EXERCISE DESCRIPTION
Only a number is wanted: the count of lines in this listing that contain "scene".

MATERIAL SHOWN
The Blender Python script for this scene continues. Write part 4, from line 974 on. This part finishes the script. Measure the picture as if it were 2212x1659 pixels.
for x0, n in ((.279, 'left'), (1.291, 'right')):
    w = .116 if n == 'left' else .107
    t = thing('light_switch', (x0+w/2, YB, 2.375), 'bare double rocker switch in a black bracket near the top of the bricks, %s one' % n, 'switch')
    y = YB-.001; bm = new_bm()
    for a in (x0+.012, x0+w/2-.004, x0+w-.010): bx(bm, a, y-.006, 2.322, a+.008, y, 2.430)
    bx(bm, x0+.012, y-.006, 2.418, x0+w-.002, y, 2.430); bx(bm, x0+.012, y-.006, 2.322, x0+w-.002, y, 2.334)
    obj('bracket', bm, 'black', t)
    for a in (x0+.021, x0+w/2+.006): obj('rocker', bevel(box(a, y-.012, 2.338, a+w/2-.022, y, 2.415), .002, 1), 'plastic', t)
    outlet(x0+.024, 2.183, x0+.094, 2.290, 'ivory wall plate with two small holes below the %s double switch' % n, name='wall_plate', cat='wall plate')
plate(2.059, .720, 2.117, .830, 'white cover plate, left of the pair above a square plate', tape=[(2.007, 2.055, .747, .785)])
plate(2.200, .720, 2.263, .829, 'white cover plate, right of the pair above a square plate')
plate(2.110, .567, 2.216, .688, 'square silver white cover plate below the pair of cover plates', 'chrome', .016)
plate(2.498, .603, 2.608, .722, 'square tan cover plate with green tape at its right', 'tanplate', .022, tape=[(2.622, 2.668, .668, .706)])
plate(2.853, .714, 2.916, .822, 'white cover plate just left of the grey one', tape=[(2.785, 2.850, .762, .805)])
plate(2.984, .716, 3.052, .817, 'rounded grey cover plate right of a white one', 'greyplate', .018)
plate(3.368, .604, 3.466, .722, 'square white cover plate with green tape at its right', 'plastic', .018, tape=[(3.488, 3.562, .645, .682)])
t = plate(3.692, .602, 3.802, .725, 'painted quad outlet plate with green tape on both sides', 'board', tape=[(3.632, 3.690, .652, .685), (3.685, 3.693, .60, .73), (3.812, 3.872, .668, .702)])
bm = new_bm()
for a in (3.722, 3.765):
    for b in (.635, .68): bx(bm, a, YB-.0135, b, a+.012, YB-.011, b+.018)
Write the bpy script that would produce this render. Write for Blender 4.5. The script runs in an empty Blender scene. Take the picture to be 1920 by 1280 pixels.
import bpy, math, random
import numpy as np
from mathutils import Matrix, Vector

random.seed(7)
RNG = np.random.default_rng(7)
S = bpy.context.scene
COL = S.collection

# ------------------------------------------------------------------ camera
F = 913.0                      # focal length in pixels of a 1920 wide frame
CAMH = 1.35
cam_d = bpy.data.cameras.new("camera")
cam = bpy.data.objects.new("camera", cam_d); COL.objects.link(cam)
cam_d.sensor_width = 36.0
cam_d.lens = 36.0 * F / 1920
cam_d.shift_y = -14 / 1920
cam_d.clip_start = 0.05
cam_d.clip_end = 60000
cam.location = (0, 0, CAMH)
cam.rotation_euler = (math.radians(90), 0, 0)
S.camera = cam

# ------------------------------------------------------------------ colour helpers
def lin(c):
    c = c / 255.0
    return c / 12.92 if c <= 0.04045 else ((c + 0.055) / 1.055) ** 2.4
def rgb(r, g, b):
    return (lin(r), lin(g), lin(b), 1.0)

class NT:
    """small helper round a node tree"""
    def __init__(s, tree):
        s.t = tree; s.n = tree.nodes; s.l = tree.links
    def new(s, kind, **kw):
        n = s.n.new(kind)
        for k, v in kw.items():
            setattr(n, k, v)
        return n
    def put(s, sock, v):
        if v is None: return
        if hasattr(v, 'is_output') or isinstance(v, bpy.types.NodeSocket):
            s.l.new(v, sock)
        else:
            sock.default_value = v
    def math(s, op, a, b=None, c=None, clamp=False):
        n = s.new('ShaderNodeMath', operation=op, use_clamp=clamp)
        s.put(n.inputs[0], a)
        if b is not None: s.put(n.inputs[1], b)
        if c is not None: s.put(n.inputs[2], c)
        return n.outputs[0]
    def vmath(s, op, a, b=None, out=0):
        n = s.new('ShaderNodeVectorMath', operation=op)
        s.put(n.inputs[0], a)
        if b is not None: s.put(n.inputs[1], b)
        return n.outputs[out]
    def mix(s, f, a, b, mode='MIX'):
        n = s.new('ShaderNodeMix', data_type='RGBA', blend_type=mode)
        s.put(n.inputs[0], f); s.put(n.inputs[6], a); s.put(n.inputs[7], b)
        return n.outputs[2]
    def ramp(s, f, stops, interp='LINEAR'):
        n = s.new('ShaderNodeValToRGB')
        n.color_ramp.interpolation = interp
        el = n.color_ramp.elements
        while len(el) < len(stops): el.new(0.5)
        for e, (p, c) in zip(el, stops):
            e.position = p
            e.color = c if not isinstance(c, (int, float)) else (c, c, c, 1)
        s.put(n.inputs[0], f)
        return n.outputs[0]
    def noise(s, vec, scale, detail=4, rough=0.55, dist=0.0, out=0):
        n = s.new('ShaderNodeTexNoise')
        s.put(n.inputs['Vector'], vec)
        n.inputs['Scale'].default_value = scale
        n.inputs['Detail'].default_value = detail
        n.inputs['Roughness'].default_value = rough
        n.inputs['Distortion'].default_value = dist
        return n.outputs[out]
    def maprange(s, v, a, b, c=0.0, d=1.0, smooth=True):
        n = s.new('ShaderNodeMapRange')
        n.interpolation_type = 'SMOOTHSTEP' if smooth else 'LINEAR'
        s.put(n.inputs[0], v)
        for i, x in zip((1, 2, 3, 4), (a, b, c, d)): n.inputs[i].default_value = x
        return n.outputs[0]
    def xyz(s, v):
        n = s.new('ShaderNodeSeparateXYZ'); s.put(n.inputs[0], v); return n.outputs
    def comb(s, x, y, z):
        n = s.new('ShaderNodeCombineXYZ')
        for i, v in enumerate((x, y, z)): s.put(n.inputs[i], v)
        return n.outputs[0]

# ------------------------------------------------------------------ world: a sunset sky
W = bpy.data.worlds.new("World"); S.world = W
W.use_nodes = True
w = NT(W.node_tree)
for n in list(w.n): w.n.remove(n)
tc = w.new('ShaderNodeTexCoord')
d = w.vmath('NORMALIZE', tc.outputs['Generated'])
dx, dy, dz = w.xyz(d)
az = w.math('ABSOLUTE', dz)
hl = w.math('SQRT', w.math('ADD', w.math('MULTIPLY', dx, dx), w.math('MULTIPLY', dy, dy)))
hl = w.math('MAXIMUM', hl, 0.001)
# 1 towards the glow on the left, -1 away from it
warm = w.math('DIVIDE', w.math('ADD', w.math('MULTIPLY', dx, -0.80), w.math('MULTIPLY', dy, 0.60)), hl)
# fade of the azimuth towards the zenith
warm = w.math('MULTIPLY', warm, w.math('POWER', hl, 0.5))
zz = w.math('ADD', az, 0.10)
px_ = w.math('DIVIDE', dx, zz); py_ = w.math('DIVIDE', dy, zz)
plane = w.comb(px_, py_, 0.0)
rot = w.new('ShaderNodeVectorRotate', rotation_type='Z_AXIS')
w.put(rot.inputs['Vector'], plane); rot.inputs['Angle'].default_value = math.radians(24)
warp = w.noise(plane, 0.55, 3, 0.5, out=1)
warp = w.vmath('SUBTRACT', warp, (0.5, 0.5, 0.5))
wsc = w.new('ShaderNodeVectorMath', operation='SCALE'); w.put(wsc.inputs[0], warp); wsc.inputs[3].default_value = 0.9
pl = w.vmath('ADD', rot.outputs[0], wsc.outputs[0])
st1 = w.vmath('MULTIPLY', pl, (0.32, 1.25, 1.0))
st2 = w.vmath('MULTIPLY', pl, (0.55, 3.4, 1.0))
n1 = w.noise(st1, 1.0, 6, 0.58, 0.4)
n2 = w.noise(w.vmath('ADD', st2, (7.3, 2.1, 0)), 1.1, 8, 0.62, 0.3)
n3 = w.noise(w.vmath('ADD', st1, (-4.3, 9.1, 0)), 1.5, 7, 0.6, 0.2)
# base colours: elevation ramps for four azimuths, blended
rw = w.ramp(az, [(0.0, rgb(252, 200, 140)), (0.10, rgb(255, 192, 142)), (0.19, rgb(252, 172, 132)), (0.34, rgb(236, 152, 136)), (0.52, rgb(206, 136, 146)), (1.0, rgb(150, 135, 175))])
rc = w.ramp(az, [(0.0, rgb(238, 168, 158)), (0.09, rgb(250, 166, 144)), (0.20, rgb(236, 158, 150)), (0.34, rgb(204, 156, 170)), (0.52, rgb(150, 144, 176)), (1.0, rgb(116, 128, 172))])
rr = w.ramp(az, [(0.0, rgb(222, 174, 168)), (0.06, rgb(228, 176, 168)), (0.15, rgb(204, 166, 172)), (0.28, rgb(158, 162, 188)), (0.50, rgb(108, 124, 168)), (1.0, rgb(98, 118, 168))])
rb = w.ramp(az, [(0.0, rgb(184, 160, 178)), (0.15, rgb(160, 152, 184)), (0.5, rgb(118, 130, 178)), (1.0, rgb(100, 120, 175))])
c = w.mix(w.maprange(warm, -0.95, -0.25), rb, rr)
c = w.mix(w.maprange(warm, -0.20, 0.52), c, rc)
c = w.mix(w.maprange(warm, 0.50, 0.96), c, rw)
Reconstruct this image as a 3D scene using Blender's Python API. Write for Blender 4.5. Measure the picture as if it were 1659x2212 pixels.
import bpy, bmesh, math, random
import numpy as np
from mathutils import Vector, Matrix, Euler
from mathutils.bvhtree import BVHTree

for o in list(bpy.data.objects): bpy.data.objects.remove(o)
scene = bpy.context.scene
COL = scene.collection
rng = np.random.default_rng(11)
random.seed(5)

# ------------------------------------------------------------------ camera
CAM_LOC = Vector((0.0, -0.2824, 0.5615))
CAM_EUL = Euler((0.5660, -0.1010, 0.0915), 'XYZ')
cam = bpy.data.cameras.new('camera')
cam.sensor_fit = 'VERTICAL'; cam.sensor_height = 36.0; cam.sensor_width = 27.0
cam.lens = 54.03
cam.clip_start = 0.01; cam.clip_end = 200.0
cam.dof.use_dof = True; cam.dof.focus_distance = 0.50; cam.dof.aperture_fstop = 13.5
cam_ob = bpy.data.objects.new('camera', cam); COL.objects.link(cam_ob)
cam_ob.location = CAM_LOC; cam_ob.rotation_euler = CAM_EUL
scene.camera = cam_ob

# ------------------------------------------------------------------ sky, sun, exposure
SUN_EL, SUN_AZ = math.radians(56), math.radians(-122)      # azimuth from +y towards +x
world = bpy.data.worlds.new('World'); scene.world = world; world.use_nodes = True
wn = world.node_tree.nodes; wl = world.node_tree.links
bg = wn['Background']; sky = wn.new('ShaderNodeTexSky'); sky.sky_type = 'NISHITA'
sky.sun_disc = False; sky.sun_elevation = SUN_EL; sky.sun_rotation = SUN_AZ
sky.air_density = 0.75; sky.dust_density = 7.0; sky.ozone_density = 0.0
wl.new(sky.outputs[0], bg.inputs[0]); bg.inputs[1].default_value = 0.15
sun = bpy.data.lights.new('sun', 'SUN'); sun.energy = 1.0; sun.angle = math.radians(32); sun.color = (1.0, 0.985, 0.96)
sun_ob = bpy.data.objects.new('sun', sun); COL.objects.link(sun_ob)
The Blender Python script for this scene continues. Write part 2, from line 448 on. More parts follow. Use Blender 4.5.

EXERCISE ANSWER
9